I'll pay it and move on.

Boy, if there are two things an alcoholic hates, its a) Change and b) The Way Things Are.

Fortunately, pain has little memory (if it did, women would never have more than one baby), and probably by this time next year, I'll have forgotten all about the fiscal catastrophe caused by the tooth and I'll trudge back to Dr. Jerry when the NEXT tooth bites the dust.

Because one definition of insanity is doing the same thing over and over again in the hopes of achieving a different result.

And if there's one thing I am...

it's insane (but my teeth look FABULOUS!)

Tuesday, May 01, 2007

Come to Moscow, it's Very Gay (well anyway, on the 1st of May!)

"Trucks" Copyright Thomas D. McAvoy/Life Magazine, 1947

What says "festive" more clearly than a photograph of the May Day celebrations in Red Square, circa 1947?

Kinda makes you "jonez" for the good old days of the cold war, doesn't it?

And speaking of the cold war, and war in general, is anyone still in doubt that the number one business of America is the business of getting ready for, and/or participating in, war? This has been the number one business of America since 1945. As I've mentioned here before, even so stalwart a soldier (and patriot) as Dwight David Eisenhower warned us, flat out, that this nation was on the verge of fascism (for that's what "military-industrial" really means) in his farewell address to the nation, in 1961.

I mention all this (again, and again and again) for a very good reason. First, it's May Day, which in all the so-called "workers paradises" all over the world is supposed to be a day of celebration of the workers of the world BUT, in fact, is just an excuse to trot out everyone's weapons of mass destruction for a nice, big, scary public display of each nation's ability to bash the living shit out of it's neighbors and, second, it's been four years since George W. Poopforbrains landed on an aircraft carrier and declared that it was "Mission Accomplished."

Only not so much, as it turns out.

There's a little counter at the bottom of my blog that is somebody else's work of art. It's counting down the days until we're finally rid of this administration which, in my quite considerable lifetime, is the WORST I've ever seen (and yes, I'm including the good old Nixon years - Nixon, at least, tried opening a few doors - Dubya would just as soon blow them all to hell and gone).
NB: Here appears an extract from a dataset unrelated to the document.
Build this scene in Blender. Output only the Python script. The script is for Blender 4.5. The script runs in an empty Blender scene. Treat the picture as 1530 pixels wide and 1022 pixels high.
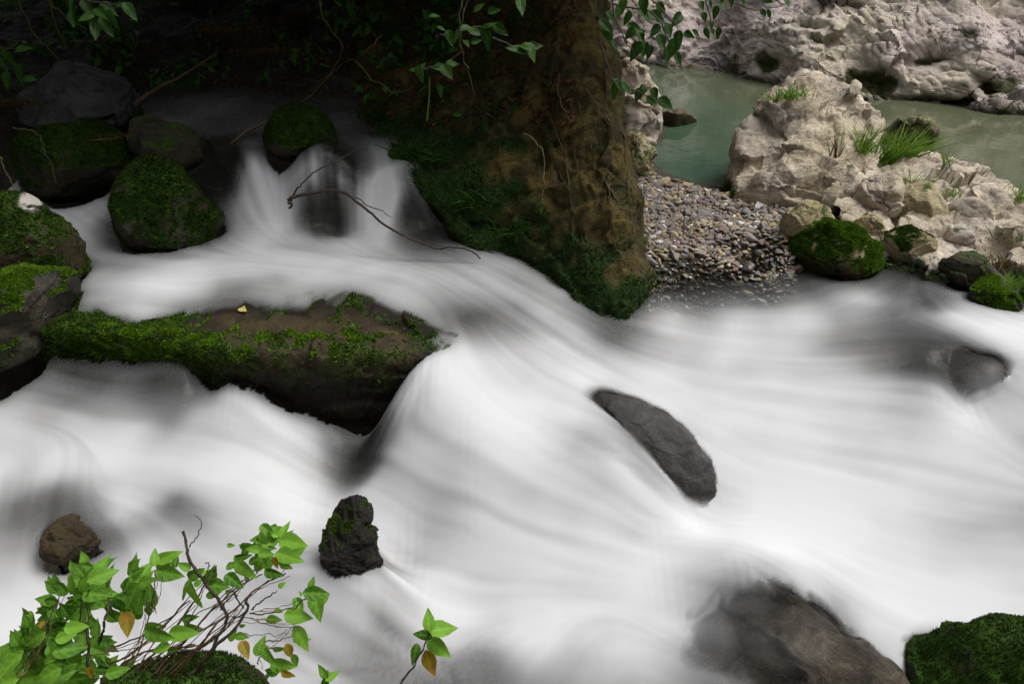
import bpy, math, random
import numpy as np
from mathutils import Vector
from mathutils.bvhtree import BVHTree

# ------------------------------------------------------------------ camera, light
scene = bpy.context.scene
PW, PH, FPX = 1530.0, 1022.0, 1190.0
CAM = np.array((0.0, 0.0, 1.6)); PITCH = math.radians(28.0)
cd = bpy.data.cameras.new("camera"); cam = bpy.data.objects.new("camera", cd)
scene.collection.objects.link(cam)
cam.location = CAM; cam.rotation_euler = (math.pi/2 - PITCH, 0, 0)
cd.sensor_width = 36.0; cd.lens = 36.0*FPX/PW; cd.clip_start = 0.05; cd.clip_end = 500
scene.camera = cam

SUN_EL, SUN_AZ = 62.0, 85.0        # azimuth measured from +y towards +x
sd = Vector((math.sin(math.radians(SUN_AZ))*math.cos(math.radians(SUN_EL)),
             math.cos(math.radians(SUN_AZ))*math.cos(math.radians(SUN_EL)), math.sin(math.radians(SUN_EL))))
world = bpy.data.worlds.new("World"); scene.world = world; world.use_nodes = True
wn = world.node_tree.nodes; wl = world.node_tree.links
sky = wn.new('ShaderNodeTexSky'); sky.sky_type = 'NISHITA'; sky.sun_disc = False
sky.sun_elevation = math.radians(SUN_EL); sky.sun_rotation = math.radians(SUN_AZ)
sky.dust_density = 4.0; sky.air_density = 1.0
hs = wn.new('ShaderNodeHueSaturation'); hs.inputs['Saturation'].default_value = 0.22
wl.new(sky.outputs[0], hs.inputs['Color']); wl.new(hs.outputs[0], wn['Background'].inputs['Color'])
wn['Background'].inputs['Strength'].default_value = 0.15
ld = bpy.data.lights.new("sun", 'SUN'); sun = bpy.data.objects.new("sun", ld)
scene.collection.objects.link(sun); ld.energy = 1.5; ld.angle = math.radians(25); ld.color = (1.0, 0.97, 0.93)
sun.rotation_euler = (-sd).to_track_quat('-Z', 'Y').to_euler(); sun.location = (0, 0, 12)
scene.view_settings.view_transform = 'Standard'; scene.view_settings.look = 'None'
scene.view_settings.exposure = 0.35; scene.view_settings.gamma = 1.0
try:
    scene.cycles.transparent_max_bounces = 24; scene.cycles.max_bounces = 8
except Exception: pass

# ------------------------------------------------------------------ pixel -> world helpers
FW = np.array((0, math.cos(PITCH), -math.sin(PITCH))); UP = np.array((0, math.sin(PITCH), math.cos(PITCH)))
RT = np.array((1.0, 0, 0))
def ray(px, py): return FW + RT*((px-PW/2)/FPX) + UP*((PH/2-py)/FPX)
def atz(px, py, z):
    r = ray(px, py); return CAM + r*((z-CAM[2])/r[2])
def aty(px, py, y):
    r = ray(px, py); return CAM + r*(y/r[1])
def project(V):
    d = V-CAM; z = d@FW; return np.stack([PW/2+FPX*(d@RT)/z, PH/2-FPX*(d@UP)/z], 1)
def slant(p): return float(np.dot(np.asarray(p)-CAM, FW))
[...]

So, on this May Day 2007 let's all celebrate the fact that it's all unraveling now (and one thing I've learned about administrations is, that by year 6, they all start to "unravel"), and let's hold the opposition parties feet to the fire about what they will, and won't do, should WE see fit to elect them in the next election.

And, finally, let's pray to God that we never again get crazy enough to vote for a bunch of war-mongering sleaze-bags, as we did the last few times.